Written problem:
Starting at the first line of the data, please print exactly those lines through the one that holds "base = -RIDGE", omitting every picture.
[Start]
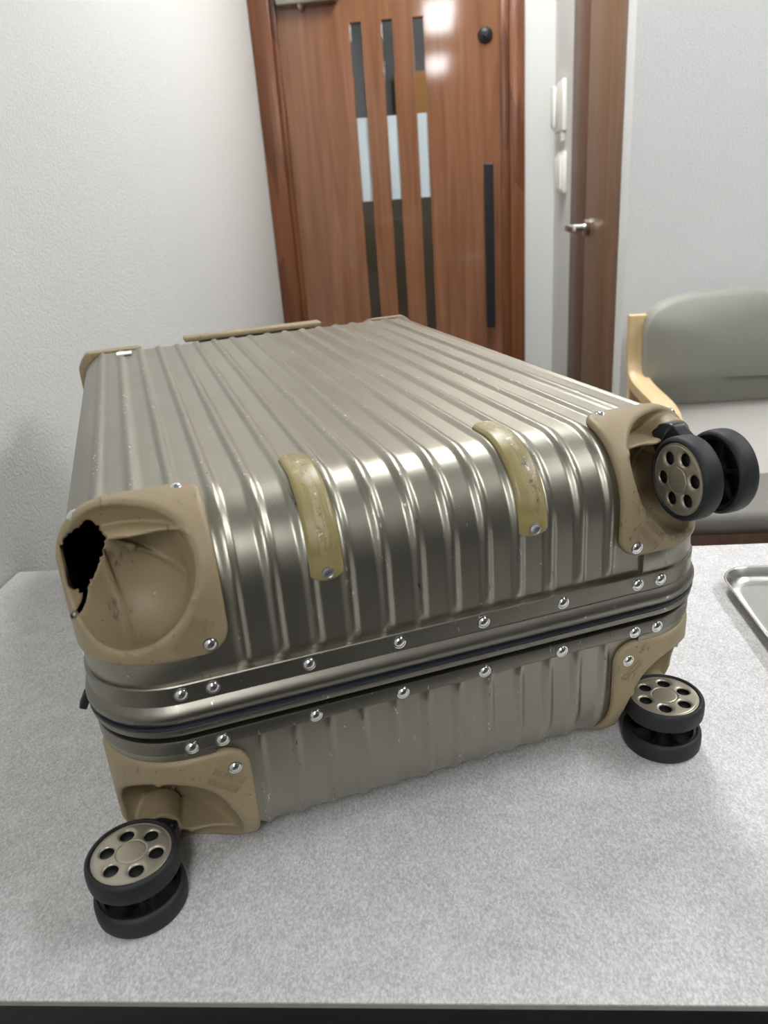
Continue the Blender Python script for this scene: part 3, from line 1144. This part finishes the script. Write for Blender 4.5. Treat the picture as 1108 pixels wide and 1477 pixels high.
# ---- wear skids bent over the lower edge
def skid(uc):
    ns, nt = 21, 72
    half = 0.0104
    v_end, w_end = 0.078, 0.2028
    s1 = v_end - (V0 + RR)
    s2 = RR * PI / 2
    s3 = (TOP - RR) - w_end
    s3 = max(s3, 0.0)
    tot = s1 + s2 + s3
    base = -RIDGE

    def at(s):
        if s < s1:
            return V0 + RR + s1 - s, TOP, 0.0, 1.0
        if s < s1 + s2:
            a = (s - s1) / RR
            return V0 + RR - RR * math.sin(a), TOP - RR + RR * math.cos(a), -math.sin(a), math.cos(a)
        return V0, TOP - RR - (s - s1 - s2), -1.0, 0.0
    V, Fc = [], []
    rows = []
    for i in range(nt + 1):
        row = []
        for j in range(-1, ns + 1):
            q = -1 + 2 * min(max(j, 0), ns - 1) / (ns - 1)
            s = tot * i / nt
            cap0, cap1 = 0.0028 * q * q, 0.0035 * q * q
            s = cap0 + (tot - cap0 - cap1) * i / nt
            v, wv, nv, nw = at(s)
            f = i / nt
            wd = half * (0.92 + 0.10 * f)
            end = min(1, 0.45 + min(i, nt - i) / 1.0)
            hgt = (0.0060 * (1 - 0.13 * q * q) - 0.0013 * max(0, abs(q) - 0.84) / 0.16)
            edge = 1.0
            if f > 0.80:
                hgt = 0.0060 * (1 - 0.13 * q * q) - (0.0016 * min(1, (f - 0.80) / 0.06)) - 0.0012 * max(0, abs(q) - 0.84) / 0.16
            d = base + hgt * (0.55 + 0.45 * end)
            if j in (-1, ns):
                d = base - 0.001
            row.append((uc + q * wd, v + nv * d, wv + nw * d))
        rows.append(row)
    n = ns + 2
    for r_ in (0, -1):
        pass
    first = [(x, y + 0.0, z) for x, y, z in rows[0]]
    for row in rows:
        V += row
    for i in range(nt):
        for j in range(n - 1):
            Fc.append((i * n + j, i * n + j + 1, (i + 1) * n + j + 1, (i + 1) * n + j))
    # end walls drop to the panel
    b = len(V)
    for i in (0, nt):
        s = tot * i / nt
        for j in range(n):
            x = rows[i][j][0]
            v, wv, nv, nw = at(min(max(s, 0), tot))
            q = (x - uc) / half
            sh = (0.0028 if i == 0 else -0.0035) * q * q
            v, wv, nv, nw = at(s + sh)
            V.append((x, v + nv * (base - 0.001), wv + nw * (base - 0.001)))
    for e, i in enumerate((0, nt)):
        for j in range(n - 1):
            Fc.append((i * n + j, i * n + j + 1, b + e * n + j + 1, b + e * n + j))
    bm = bmesh.new()
    vs = [bm.verts.new(p) for p in V]
    for f in Fc:
        try:
            bm.faces.new([vs[k] for k in f])
        except ValueError:
            pass
    bmesh.ops.remove_doubles(bm, verts=bm.verts[:], dist=1e-5)
    o_ = from_bm('skid', bm, M['skid'], suit, auto=0.7)
    rivet(o_, (uc, V0 - 0.0019, 0.2085), (0, -1, 0), RIVZ)
    return o_


skid(-0.0720)
skid(0.0688)


# ---- castors (local axes: x = axle, y = trail, z = pivot axis pointing into the case)
CR, CT = 0.0298, 0.017


def fork_mesh():
    h = 0.0009
    (a, t, v), l0 = grid((-0.024, -0.018, -0.014), (0.024, 0.034, 0.052), h)
    r = np.sqrt(a * a + t * t)
    stem = np.maximum(r - 0.0112, np.maximum(0.0315 - v, v - 0.050))
    # web between the wheels
    A, B = np.array((0.0, 0.033)), np.array((CT, 0.0))
    e = B - A
    k = np.clip(((t - A[0]) * e[0] + (v - A[1]) * e[1]) / (e @ e), 0, 1)
    dd = np.sqrt((t - A[0] - e[0] * k) ** 2 + (v - A[1] - e[1] * k) ** 2)
    web = np.maximum(dd - (0.0115 + 0.002 * k), np.abs(a) - 0.0052)
    f = smin(stem, web, 0.004)
    # saddle that runs from the stem over the gap between the wheels
    P0, P1 = np.array((0.0, 0.000, 0.0400)), np.array((0.0, 0.022, 0.0362))
    e3 = P1 - P0
    k3 = np.clip(((t - P0[1]) * e3[1] + (v - P0[2]) * e3[2]) / (e3 @ e3), 0, 1)
    sad = np.sqrt((a * 0.5) ** 2 + (t - P0[1] - e3[1] * k3) ** 2 + (v - P0[2] - e3[2] * k3) ** 2) - 0.0055
    f = smin(f, sad, 0.004)
    axle = np.maximum(np.sqrt((t - CT) ** 2 + v ** 2) - 0.0035, np.abs(a) - 0.019)
    f = np.minimum(f, axle)
    V, Q = surface_nets(f, l0, h)
    return fast_mesh('castor_fork', V, Q, M['black_plastic'])


def hub_mesh():
    h = 0.0005
    (x, y, z), l0 = grid((-0.0272, -0.0272, -0.0035), (0.0272, 0.0272, 0.0025), h)
    r = np.sqrt(x * x + y * y)
    topz = 0.0009 * (1 - (r / 0.0262) ** 2)
    d = smax(r - 0.0258, np.maximum(z - topz, -0.0022 - z), 0.0012)
    ring = np.abs(r - 0.0094) - 0.00035
    d = np.maximum(d, -np.maximum(ring, topz - 0.0005 - z))
    ring = np.abs(r - 0.0240) - 0.00035
    d = np.maximum(d, -np.maximum(ring, topz - 0.0005 - z))
    ang = np.arctan2(y, x)
    sec = np.round(ang / (PI / 3)) * (PI / 3)
    cx, cy = 0.0163 * np.cos(sec), 0.0163 * np.sin(sec)
    hr = np.sqrt((x - cx) ** 2 + (y - cy) ** 2)
    d = smax(d, 0.0041 - hr, 0.0032)
    V, Q = surface_nets(d, l0, h)
    return fast_mesh('hub_cap', V, Q, M['hub'])


FORK = fork_mesh()
HUB = hub_mesh()
TYRE = lathe_mesh('tyre', [(0.0258, 0.0006), (0.0270, 0.0), (0.0284, 0.0006), (0.0294, 0.0022), (0.0298, 0.0050), (0.0298, 0.0108), (0.0294, 0.0136), (0.0284, 0.0152), (0.0270, 0.0158), (0.0262, 0.0154), (0.0256, 0.0140), (0.0256, 0.0020), (0.0258, 0.0006)], 56, M['rubber'])


def rim_mesh():
    bm = bmesh.new()
    for r0, r1, z0, z1 in ((0.0236, 0.0257, 0.0016, 0.0135), (0.0040, 0.0085, 0.0, 0.0135), (0.0, 0.0250, 0.0100, 0.0112)):
        n = 40
        vs = []
        for i in range(n):
            t = 2 * PI * i / n
            vs.append([bm.verts.new((r * math.cos(t), r * math.sin(t), z)) for r, z in ((r0, z0), (r1, z0), (r1, z1), (r0, z1))])
        for i in range(n):
            a_, b_ = vs[i], vs[(i + 1) % n]
            for k in range(4):
                try:
                    bm.faces.new((a_[k], b_[k], b_[(k + 1) % 4], a_[(k + 1) % 4]))
                except ValueError:
                    pass
    bmesh.ops.remove_doubles(bm, verts=bm.verts[:], dist=1e-6)
    for i in range(6):
        b2 = bmesh.new()
        bm_box(b2, (0.006, -0.0013, 0.003), (0.0245, 0.0013, 0.0105))
        b2.transform(Matrix.Rotation(PI / 3 * i + PI / 6, 4, 'Z'))
        m_ = bpy.data.meshes.new('t')
        b2.to_mesh(m_)
        b2.free()
        bm.from_mesh(m_)
    bmesh.ops.recalc_face_normals(bm, faces=bm.faces[:])
    me = bpy.data.meshes.new('wheel_rim')
    bm.to_mesh(me)
    bm.free()
    me.materials.append(M['black_plastic'])
    return me


RIM = rim_mesh()


def castor(pivot, trail, spin=0.0):
    """pivot: position on the pivot axis at axle height; trail: unit direction pivot -> axle (u, w)"""
    z = Vector((0, 1, 0))
    y = Vector((trail[0], 0, trail[1])).normalized()
    x = y.cross(z)
    mat = Matrix((x, y, z)).transposed().to_4x4()
    f = bpy.data.objects.new('castor', FORK)
    COL.objects.link(f)
    f.parent = suit
    f.matrix_local = Matrix.Translation(pivot) @ mat
    for s in (-1, 1):
        side = Matrix.Translation((0.0064 * s, CT, 0)) @ Matrix.Rotation(s * PI / 2, 4, 'Y') @ Matrix.Rotation(spin, 4, 'Z')
        for nm, me, dz in (('tyre', TYRE, 0), ('wheel_rim', RIM, 0), ('hub_cap', HUB, 0.0146)):
            q = bpy.data.objects.new(nm, me)
            COL.objects.link(q)
            q.parent = f
            q.matrix_local = side @ Matrix.Translation((0, 0, dz))
    return f


WZ = 0.0194
castor((-0.2025, 0.0005, WZ), (-1, 0), 0.15)
castor((0.2020, 0.0030, WZ), (-1, 0), 0.45)
castor((0.1990, -0.0010, 0.2405), (0.0, -1), 0.2)

# ---- grip of the pull-out handle at the far end, sticker, side latch, strap
hg = box('pull_handle_grip', (-0.094, 0.654, 0.2535), (0.094, 0.676, 0.2600), M['guard'], suit, 0.0025, 3)
box('handle_mount', (-0.075, 0.655, 0.238), (0.075, 0.676, 0.252), M['black_plastic'], suit, 0.002)
sk = box('paper_sticker', (-0.181, 0.585, TOP - 0.0006), (-0.163, 0.606, TOP + 0.0006), M['sticker'], suit)
bm = bmesh.new()
bm_box(bm, (-0.2345, 0.120, 0.128), (-0.2255, 0.165, 0.150), 0.002)
bm_box(bm, (-0.2385, 0.128, 0.136), (-0.2335, 0.142, 0.146), 0.0015)
lt = from_bm('side_latch', bm, M['zinc'], suit, auto=0.6)
bm = bmesh.new()
bm_box(bm, (-0.0050, -0.004, -0.011), (0.0, 0.004, 0.0), 0.0008)
bm.transform(Matrix.Translation((-0.2275, 0.062, 0.1252)) @ Matrix.Rotation(math.radians(28), 4, 'Y'))
from_bm('strap_end', bm, M['strap'], suit)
[End]
Solved exercise:
Continue the Blender Python script for this scene: part 3, from line 1144. This part finishes the script. Write for Blender 4.5. Treat the picture as 1108 pixels wide and 1477 pixels high.
# ---- wear skids bent over the lower edge
def skid(uc):
    ns, nt = 21, 72
    half = 0.0104
    v_end, w_end = 0.078, 0.2028
    s1 = v_end - (V0 + RR)
    s2 = RR * PI / 2
    s3 = (TOP - RR) - w_end
    s3 = max(s3, 0.0)
    tot = s1 + s2 + s3
    base = -RIDGE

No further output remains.